I'll try to follow through with it.
12:21 AM Oct 28th
 
shthar
What'd that one guy say, 95% of Everything is garbage?

You're still ahead of the curve.


11:31 PM Oct 27th
 
voxpoptart
Yay! I gave you positive feedback the last time you wrote up a failure, and I'll give you positive feedback again. I enjoyed reading this; it's fun watching you at work trying to solve problems.

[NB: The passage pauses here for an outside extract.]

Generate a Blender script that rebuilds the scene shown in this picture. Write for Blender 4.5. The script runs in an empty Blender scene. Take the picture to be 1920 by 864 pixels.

Knowledge-wise, it wasn't a total loss (the data on hook speed over time isn't surprising but it is interesting to have). And I'm virtually certain, thanks to Retrosheet, that someone does have the ability to conduct the study with the Hook Score decided in advance of the next few batters' results. Hopefully your work gets followed up.
10:10 PM Oct 27th
 
sroney
Another thing I see that muddies the waters is that if your run support comes early in the game, they know better how long a leash to give you. If you are ahead 7-2, they can let you go longer than if you are tied 2-2 nd your team will score five runs later.
8:04 PM Oct 27th
 
W.T.Mons10
I'm incredulous that you have 52 games in which a starting pitcher was removed before facing a batter. I researched that subject and found only 7 going back to 1920.
4:23 PM Oct 27th
 
clayyearsley
Failed study? Maybe.
Great writing? Definitely.

“Usually you pull the starting pitcher out no later than the 20th inning.”
“That ruined Lyons’ arm...had to retire just 17 years later.”
“If your team scores zero runs, you’re really unlikely to win no matter what you do.”
SO funny!
1:47 PM Oct 27th
 
3for3
Looks like a big drop in 18. Was that the beginning of Opener Games? Also, the Bullpen Game idea is getting more traction.